TASK GOAL: Please give the listing again in its entirety, exactly as written.

SUPPLIED MATERIAL:
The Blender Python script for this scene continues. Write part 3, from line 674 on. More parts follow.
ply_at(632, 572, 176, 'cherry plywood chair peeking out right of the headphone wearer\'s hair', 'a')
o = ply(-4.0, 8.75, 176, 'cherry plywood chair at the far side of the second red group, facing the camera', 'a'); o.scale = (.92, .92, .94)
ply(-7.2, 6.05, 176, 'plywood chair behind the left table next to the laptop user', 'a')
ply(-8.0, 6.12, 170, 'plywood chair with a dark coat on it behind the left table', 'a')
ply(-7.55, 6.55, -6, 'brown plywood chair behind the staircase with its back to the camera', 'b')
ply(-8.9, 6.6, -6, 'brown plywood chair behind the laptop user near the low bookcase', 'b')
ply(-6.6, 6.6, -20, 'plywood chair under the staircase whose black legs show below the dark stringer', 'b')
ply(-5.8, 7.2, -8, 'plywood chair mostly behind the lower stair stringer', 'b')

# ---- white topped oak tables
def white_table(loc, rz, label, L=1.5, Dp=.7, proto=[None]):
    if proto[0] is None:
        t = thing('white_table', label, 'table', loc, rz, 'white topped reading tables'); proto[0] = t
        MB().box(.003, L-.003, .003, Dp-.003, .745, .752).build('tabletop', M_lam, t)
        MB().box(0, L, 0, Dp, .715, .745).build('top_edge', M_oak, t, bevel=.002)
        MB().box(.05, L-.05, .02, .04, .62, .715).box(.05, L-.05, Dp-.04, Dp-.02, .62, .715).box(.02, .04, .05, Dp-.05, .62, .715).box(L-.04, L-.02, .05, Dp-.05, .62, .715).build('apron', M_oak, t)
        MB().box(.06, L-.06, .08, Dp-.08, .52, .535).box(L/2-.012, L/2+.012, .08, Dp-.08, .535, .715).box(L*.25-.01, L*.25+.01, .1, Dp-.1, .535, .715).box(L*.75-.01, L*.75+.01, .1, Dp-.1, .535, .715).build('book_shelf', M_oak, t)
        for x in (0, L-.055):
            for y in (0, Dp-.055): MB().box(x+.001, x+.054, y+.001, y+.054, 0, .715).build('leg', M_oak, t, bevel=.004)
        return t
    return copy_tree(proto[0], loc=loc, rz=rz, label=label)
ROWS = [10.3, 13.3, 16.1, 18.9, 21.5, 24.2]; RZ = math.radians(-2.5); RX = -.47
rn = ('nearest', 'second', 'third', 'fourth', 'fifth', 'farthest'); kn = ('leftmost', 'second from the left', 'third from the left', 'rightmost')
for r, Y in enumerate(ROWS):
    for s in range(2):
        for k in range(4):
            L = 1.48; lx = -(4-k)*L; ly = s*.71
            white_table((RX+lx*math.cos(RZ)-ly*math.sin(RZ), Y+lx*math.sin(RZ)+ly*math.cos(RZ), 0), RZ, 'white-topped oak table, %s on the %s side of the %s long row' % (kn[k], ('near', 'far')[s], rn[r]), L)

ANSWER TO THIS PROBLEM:
The Blender Python script for this scene continues. Write part 3, from line 674 on. More parts follow.
ply_at(632, 572, 176, 'cherry plywood chair peeking out right of the headphone wearer\'s hair', 'a')
o = ply(-4.0, 8.75, 176, 'cherry plywood chair at the far side of the second red group, facing the camera', 'a'); o.scale = (.92, .92, .94)
ply(-7.2, 6.05, 176, 'plywood chair behind the left table next to the laptop user', 'a')
ply(-8.0, 6.12, 170, 'plywood chair with a dark coat on it behind the left table', 'a')
ply(-7.55, 6.55, -6, 'brown plywood chair behind the staircase with its back to the camera', 'b')
ply(-8.9, 6.6, -6, 'brown plywood chair behind the laptop user near the low bookcase', 'b')
ply(-6.6, 6.6, -20, 'plywood chair under the staircase whose black legs show below the dark stringer', 'b')
ply(-5.8, 7.2, -8, 'plywood chair mostly behind the lower stair stringer', 'b')

# ---- white topped oak tables
def white_table(loc, rz, label, L=1.5, Dp=.7, proto=[None]):
    if proto[0] is None:
        t = thing('white_table', label, 'table', loc, rz, 'white topped reading tables'); proto[0] = t
        MB().box(.003, L-.003, .003, Dp-.003, .745, .752).build('tabletop', M_lam, t)
        MB().box(0, L, 0, Dp, .715, .745).build('top_edge', M_oak, t, bevel=.002)
        MB().box(.05, L-.05, .02, .04, .62, .715).box(.05, L-.05, Dp-.04, Dp-.02, .62, .715).box(.02, .04, .05, Dp-.05, .62, .715).box(L-.04, L-.02, .05, Dp-.05, .62, .715).build('apron', M_oak, t)
        MB().box(.06, L-.06, .08, Dp-.08, .52, .535).box(L/2-.012, L/2+.012, .08, Dp-.08, .535, .715).box(L*.25-.01, L*.25+.01, .1, Dp-.1, .535, .715).box(L*.75-.01, L*.75+.01, .1, Dp-.1, .535, .715).build('book_shelf', M_oak, t)
        for x in (0, L-.055):
            for y in (0, Dp-.055): MB().box(x+.001, x+.054, y+.001, y+.054, 0, .715).build('leg', M_oak, t, bevel=.004)
        return t
    return copy_tree(proto[0], loc=loc, rz=rz, label=label)
ROWS = [10.3, 13.3, 16.1, 18.9, 21.5, 24.2]; RZ = math.radians(-2.5); RX = -.47
rn = ('nearest', 'second', 'third', 'fourth', 'fifth', 'farthest'); kn = ('leftmost', 'second from the left', 'third from the left', 'rightmost')
for r, Y in enumerate(ROWS):
    for s in range(2):
        for k in range(4):
            L = 1.48; lx = -(4-k)*L; ly = s*.71
            white_table((RX+lx*math.cos(RZ)-ly*math.sin(RZ), Y+lx*math.sin(RZ)+ly*math.cos(RZ), 0), RZ, 'white-topped oak table, %s on the %s side of the %s long row' % (kn[k], ('near', 'far')[s], rn[r]), L)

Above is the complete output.